With all these changes and an increase in environmental due diligence, the overall cost is bound to increase. Mandatory installation of volatile organic compound treatment equipment, expenses on water treatment, increased raw material costs and higher transportation costs will add to the existing manufacturing costs. With the tightened regulations, industry consolidation is an expected trend in the near term, as the smaller players will not be able to afford such investments to upgrade the production process. This will prove to be a boon as the ongoing excess capacity issue might get addressed to an extent.
Sourcing From China
Companies sourcing chemicals from China will face challenges owing to the ongoing closures. Buyers sourcing dyes and agrochemical intermediates from small-and medium-sized suppliers will be the worst impacted. These buyers can reduce risk by considering sourcing from other regions temporarily for certain material / volumes. Buyers can also consider diversifying their supply base temporarily to reduce the overall supply risk. Monitoring suppliers’ exposure to environmental risks and establishing a strong relationship will be key in 2019 and 2020.

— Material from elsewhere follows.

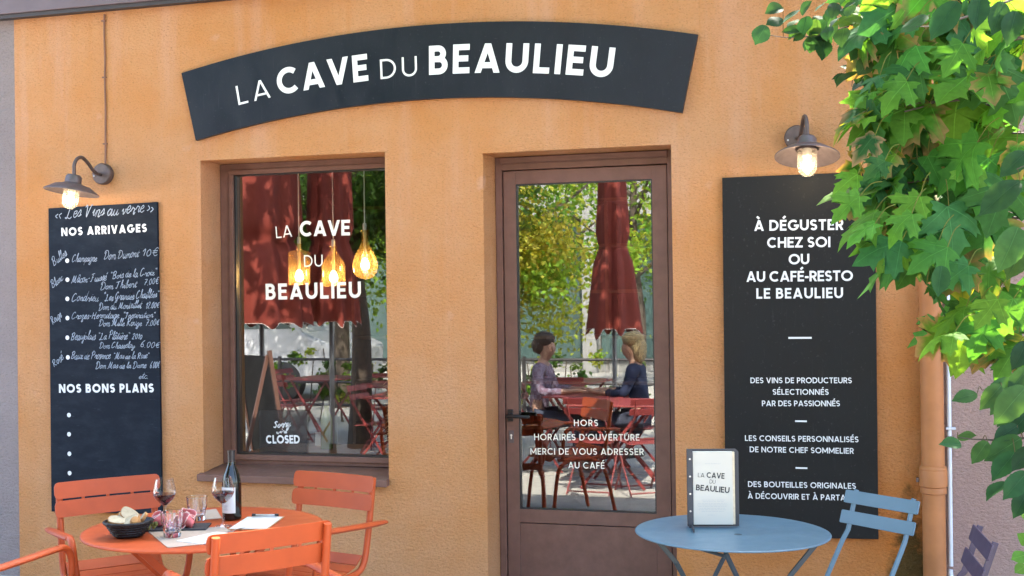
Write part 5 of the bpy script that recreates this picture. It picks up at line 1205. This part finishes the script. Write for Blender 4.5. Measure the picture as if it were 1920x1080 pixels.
def parasol(label, x, y, zb, zt, r, seed, keep=.62, drop=.09):
    rnd = random.Random(seed); t = thing('parasol', label, 'parasol', (x, y, 0), rnd.uniform(0, 6), 'closed red parasols on the terrace')
    b = MB(); nz, na = 26, 96; ph = rnd.uniform(0, 6); tr = MB()
    for i in range(nz + 1):
        u = i / nz
        for k in range(na):
            a = 2 * math.pi * k / na; ple = math.sin(a * (6 if keep < .7 else 10) + .9 * math.sin(a * 2 + ph) + .8 * u)
            base = r * (keep + (1 - keep) * (1 - u) ** 2.2) * min(1, (1 - u) * 7 + .22) ** .8 * (1 - .7 * (1 - keep) * u); tie = 1 - .25 * math.exp(-((u - .42) / .05) ** 2)
            rr = base * tie * (1 + (.17 if keep < .7 else .15) * ple * (1 - u * .6)); z = zb + (zt - zb) * u
            if i < 5: z -= (1 - i / 5) * drop * (max(0, ple) ** 1.5) * (1 + .3 * math.sin(a * 2 + ph))
            b.v.append(Vector((rr * math.cos(a), rr * math.sin(a), z)))
    for i in range(nz):
        for k in range(na): b.f.append((i * na + k, i * na + (k + 1) % na, (i + 1) * na + (k + 1) % na, (i + 1) * na + k))
    loop = [b.v[k] for k in range(na)]; flap = [p * 1.0 for p in loop]
    b.build('canvas', M['canvas'], t, True, fix=False, angle=3)
    tr.tube(loop + loop[:1], .0022, 5); tr.build('trim', M['trim'], t, True)
    b = MB(); b.tube([(0, 0, .05), (0, 0, zt + .08)], .024, 14); b.build('pole', mat('parasol_pole', (.2, .2, .21), .4, .6), t, True)
    b = MB(); b.lathe([(0, 0), (.30, 0), (.30, .03), (.05, .06), (.035, .25), (0, .25)], 28); b.build('base', M['black'], t, True)
parasol('closed red parasol mirrored in the door pane', -2.58, -5.75, 1.33, 3.35, .27, 1)
parasol('bright closed red parasol mirrored in the middle of the window', -5.12, -4.25, 1.46, 3.3, .26, 2, .84, .05)
parasol('shaded closed red parasol at the curtain side of the window', -5.62, -3.75, 1.46, 3.3, .44, 3, .86, .045)
def red_table(label, x, y, rz):
    t = thing('terrace_table', label, 'table', (x, y, 0), rz, 'red tables across the terrace')
    b = MB(); b.box(-.38, -.38, .722, .38, .38, .74); b.build('tabletop', M['red_metal'], t, bevel=.006)
    for a, s in ((-1, 1), (1, -1)):
        for k in (-.28, .28):
            b = MB(); b.bar([(.28 * a, k, .72), (.28 * s, k * .95, .01)], .024, .011, up=(0, 1, 0)); b.build('leg', M['red_metal'], t)
for i, (x, y, rz, lab) in enumerate([(-2.55, -4.55, .1, 'red table between the two seated people'), (-2.15, -3.75, .0, 'red table nearest the shop door'), (-3.2, -6.4, .2, 'red table in front of the railing'), (-5.0, -5.6, .1, 'red table behind the bright parasol'), (-4.3, -4.3, -.1, 'red table beside the easel board'), (-6.3, -6.6, .3, 'red table under the dark tree')]):
    red_table(lab, x, y, rz)
G = 'red folding chairs across the terrace'
proto = folding_chair('red folding chair at the table nearest the door', (-1.75, -3.2), (-.5, -.8), M['red_metal'], M['red_metal'], 'terrace_chair', G)
for lab, bx, by, fx, fy in [('red folding chair under the seated person in checked shirt', -3.28, -4.6, 1, .05), ('red folding chair under the seated fair haired person', -1.90, -4.5, -1, -.05), ('red folding chair turned to the railing table', -3.1, -5.7, -.1, -1), ('red folding chair facing the shop window', -5.3, -6.2, .3, 1), ('red folding chair beside the bright parasol', -4.4, -5.5, -1, 0), ('red folding chair under the dark tree', -6.6, -5.9, .3, -1), ('red folding chair pushed to the easel table', -4.9, -4.4, 1, .1), ('red folding chair with back to the shop', -2.3, -3.15, .1, -1), ('red folding chair in the sun beside the dark tree', -7.0, -6.9, 1, .3)]:
    f2 = Vector((fx, fy)).normalized(); dup(proto, lab, (bx + f2.x * .22, by + f2.y * .22, 0), facing(fx, fy))
# people at the terrace table
def skin_body(name, pts, edges, mt, parent, sub=2):
    me = bpy.data.meshes.new(name); me.from_pydata([p[:3] for p in pts], edges, []); me.materials.append(mt)
    o = bpy.data.objects.new(name, me); COL.objects.link(o); o.parent = parent
    sk = o.modifiers.new('skin', 'SKIN'); sk.use_smooth_shade = True
    if not me.skin_vertices: me.skin_vertices.new()
    for i, p in enumerate(pts): me.skin_vertices[0].data[i].radius = (p[3], p[4] if len(p) > 4 else p[3]); me.skin_vertices[0].data[i].use_root = i == 0
    s = o.modifiers.new('subsurf', 'SUBSURF'); s.levels = sub; s.render_levels = sub; return o
def person(label, loc, rz, shirt, trousers, haircol, long_hair, reach):
    """seated; local +Y is forward"""
    t = thing('person', label, 'person', loc, rz)
    skin = mat('skin', (.34, .19, .13), .5)
    body = [(0, 0, .50, .12, .09), (0, -.02, .68, .115, .08), (0, .02, .88, .13, .085), (0, .03, 1.00, .075), (0, .04, 1.06, .045), (0, .07, 1.13, .062, .075), (0, .075, 1.20, .07, .085), (0, .065, 1.27, .055, .065), (0, .155, 1.165, .014)]
    ed = [(0, 1), (1, 2), (2, 3), (3, 4), (4, 5), (5, 6), (6, 7), (6, 8)]
    for s in (-1, 1):
        i = len(body); body += [(s * .17, .02, .96, .05), (s * .24, .08, .76, .04), (s * .15, .34 if reach else .25, .77, .028), (s * .11, .42 if reach else .32, .775, .024)]; ed += [(3, i), (i, i + 1), (i + 1, i + 2), (i + 2, i + 3)]
        for f_ in (-1, 0, 1): body.append((s * .11 + f_ * .022, .50 if reach else .40, .768, .009)); ed.append((i + 3, len(body) - 1))
        body.append((s * .07, .45 if reach else .35, .775, .010)); ed.append((i + 3, len(body) - 1))
        i = len(body); body += [(s * .10, .04, .50, .085), (s * .11, .42, .49, .06), (s * .12, .40, .10, .042), (s * .12, .50, .04, .035)]; ed += [(0, i), (i, i + 1), (i + 1, i + 2), (i + 2, i + 3)]
    skin_body('body', body, ed, skin, t)
    sh_ = [(0, 0, .50, .135, .105), (0, -.02, .68, .13, .095), (0, .02, .88, .145, .10), (0, .03, 1.00, .085)]; e2 = [(0, 1), (1, 2), (2, 3)]
    for s in (-1, 1): i = len(sh_); sh_ += [(s * .17, .02, .96, .062), (s * .24, .08, .76, .05), (s * .17, .28 if reach else .2, .77, .038)]; e2 += [(3, i), (i, i + 1), (i + 1, i + 2)]
    skin_body('shirt', sh_, e2, shirt, t)
    tr_ = [(0, 0, .47, .14, .11)]; e3 = []
    for s in (-1, 1): i = len(tr_); tr_ += [(s * .10, .04, .50, .095), (s * .11, .42, .49, .07), (s * .12, .40, .14, .052)]; e3 += [(0, i), (i, i + 1), (i + 1, i + 2)]
    skin_body('trousers', tr_, e3, trousers, t)
    rn = random.Random(len(label)); hb = MB()
    def lump(cx, cy, cz, rx, ry, rz_):
        ph = rn.uniform(0, 6); o = len(hb.v)
        hb.lathe([(max(0, math.cos(R(q))), math.sin(R(q))) for q in range(-90, 91, 15)], 26, wob=lambda a, i: 1 + .07 * math.sin(9 * a + ph + i) + .05 * math.sin(17 * a + i * 2))
        hb.v[o:] = [Vector((cx + p.x * rx, cy + p.y * ry, cz + p.z * rz_)) for p in hb.v[o:]]
    lump(0, .045, 1.262, .092, .105, .078); lump(0, -.005, 1.20, .085, .075, .085)
    if long_hair: lump(0, -.015, 1.15, .086, .062, .12)
    hb.build('hair', mat('hair', haircol, .6, var=.5, vscale=60, bump=1.0, bscale=90), t, True)
def checked():
    m = mat('checked_cloth', (.4, .3, .4), .8); tt = NT(m); b = tt.n['Principled BSDF']; ck_ = tt.new('ShaderNodeTexChecker'); ck_.inputs['Scale'].default_value = 26
    tt.link(tt.coord(), ck_.inputs['Vector']); ck_.inputs['Color1'].default_value = (.22, .18, .24, 1); ck_.inputs['Color2'].default_value = (.14, .08, .12, 1); tt.link(ck_.outputs[0], b.inputs['Base Color']); return m
navy = mat('navy_cloth', (.010, .017, .05), .85, bump=1.0, bscale=22); jeans = mat('dark_trousers', (.03, .035, .06), .8)
person('short haired person in checked shirt leaning on a red table', (-3.08, -4.6, 0), facing(1, .05), checked(), jeans, (.05, .03, .02), False, True)
person('fair haired person in navy top seated at a red table', (-2.10, -4.5, 0), facing(-1, -.05), navy, jeans, (.36, .27, .13), True, True)
# railing with planting behind
M['iron'] = mat('dark_iron', (.05, .045, .045), .5, .3)
ra = thing('railing', 'dark iron railing with two rails along the terrace edge', 'railing', (-5, -8.0, 0))
for z in (.88, .58, .28):
    b = MB(); b.tube([(-6, 0, z), (4.2, 0, z)], .018, 8); b.build('rail', M['iron'], ra, True)
for i in range(7):
    b = MB(); b.box(-6 + i * 1.7 - .02, -.02, 0, -6 + i * 1.7 + .02, .02, .92); b.build('post', M['iron'], ra)
hg = thing('hedge', 'loose leafy hedge behind the iron railing', 'hedge', (-5, -8.5, 0))
c = far_crown((-1, 0, .65), (4.6, .22, .42), 5000, .055, LT[:3] + DK, random.Random(8), 90); c.build('foliage', M['leaf'], hg)
b = MB(); rnd = random.Random(8)
for i in range(40): x = rnd.uniform(-5.4, 3.4); b.tube([(x, 0, 0), (x + rnd.uniform(-.2, .2), rnd.uniform(-.1, .1), rnd.uniform(.6, 1.0))], .008, 5)
b.build('stem', M['bark'], hg, True)
# easel board
eb = thing('easel_board', 'black framed easel board leaning on the terrace', 'chalkboard', (-5.15, -3.05, 0), R(35))
b = MB(); b.box(-.30, -.02, .25, .30, .0, 1.2); b.move(Matrix.Rotation(R(-9), 4, 'X')); b.build('panel', M['slate_panel'], eb)
b = MB()
for x in (-.31, .31): b.bar([(x, -.01, 0), (x, .19, 1.24)], .035, .025, up=(1, 0, 0)); 
for x in (-.28, .28): b.bar([(x, .19, 1.2), (x, .5, 0)], .03, .02, up=(1, 0, 0))
b.build('frame', M['joinery'], eb)
# the glazed building across the street
M['teal'] = mat('teal_glazing', (.05, .085, .08), .15, spec=.7, var=.3, vscale=.6)
M['pale'] = mat('pale_render', (.24, .235, .225), .8, var=.1, vscale=2)
bl = thing('office_building', 'long pale building with teal glazing across the street', 'building', (-8, -19, 0))
b = MB(); b.box(-14, -6, 3.4, 18, 0, 7.2); b.box(-14, -6, 0, 18, -.3, 3.4); b.build('wall', M['pale'], bl)
for i in range(16):
    b = MB(); b.box(-13.6 + i * 2, -.26, .3, -12.0 + i * 2, -.2, 3.2); f_ = b.build('window', M['teal'], bl)
    b = MB(); b.box(-13.6 + i * 2, .003, 4.3, -12.2 + i * 2, .05, 6.1); b.build('window', M['teal'], bl)
for i in range(9):
    b = MB(); b.box(-13.95 + i * 4, -.15, 0, -13.65 + i * 4, .12, 3.397); b.build('pillar', M['pale'], bl)
b = MB(); b.add([(-14, 0, 7.2), (18, 0, 7.2), (18, -6, 7.2), (-14, -6, 7.2), (-13, -3, 9.0), (17, -3, 9.0)], [(0, 1, 5, 4), (3, 4, 5, 2), (0, 4, 3), (1, 2, 5)]); b.build('roof', M['roof'], bl)
# a white van in the street
vn = thing('parked_van', 'white van parked in the street beyond the hedge', 'van', (-10.5, -12.2, 0), R(4))
pv = [(-2.3, .35), (2.3, .35), (2.35, .9), (1.75, 1.15), (1.25, 1.9), (-2.25, 1.95), (-2.35, 1.0)]
b = MB(); b.prism(pv, -.9, .9); b.build('body', mat('van_paint', (.42, .42, .43), .25, coat=.6), vn, bevel=.06)
for s in (-1, 1):
    b = MB(); b.prism([(.1, 1.2), (1.55, 1.2), (1.18, 1.78), (.1, 1.78)], s * .905 - .004, s * .905 + .004); b.build('window', M['teal'], vn)
    for x in (-1.45, 1.4):
        b = MB(); b.lathe([(0, -.1), (.2, -.1), (.32, -.09), (.34, -.05), (.34, .05), (.32, .09), (.2, .1), (0, .1)], 28); b.move(Matrix.Translation((x, s * .82, .34)) @ Matrix.Rotation(R(90), 4, 'X')); b.build('wheel', M['black'], vn, True)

Companies sourcing rubber chemicals, polyethylene, polypropylene, polyvinyl chloride, methyl ethyl ketone, etc. will face challenges due to the ongoing closures. In addition, players dependent on downstream refiners and blenders will be impacted because the blue-sky policy bans the use of chemical feedstock in oil blending and the sale of blending components in the name of chemical feedstock.
Overall, the regulatory changes in China’s chemical manufacturing sector will have an impact on the global chemical sector. Players in the entire supply chain will need to adapt to tighter environmental regulations and innovate to meet the needs of the market.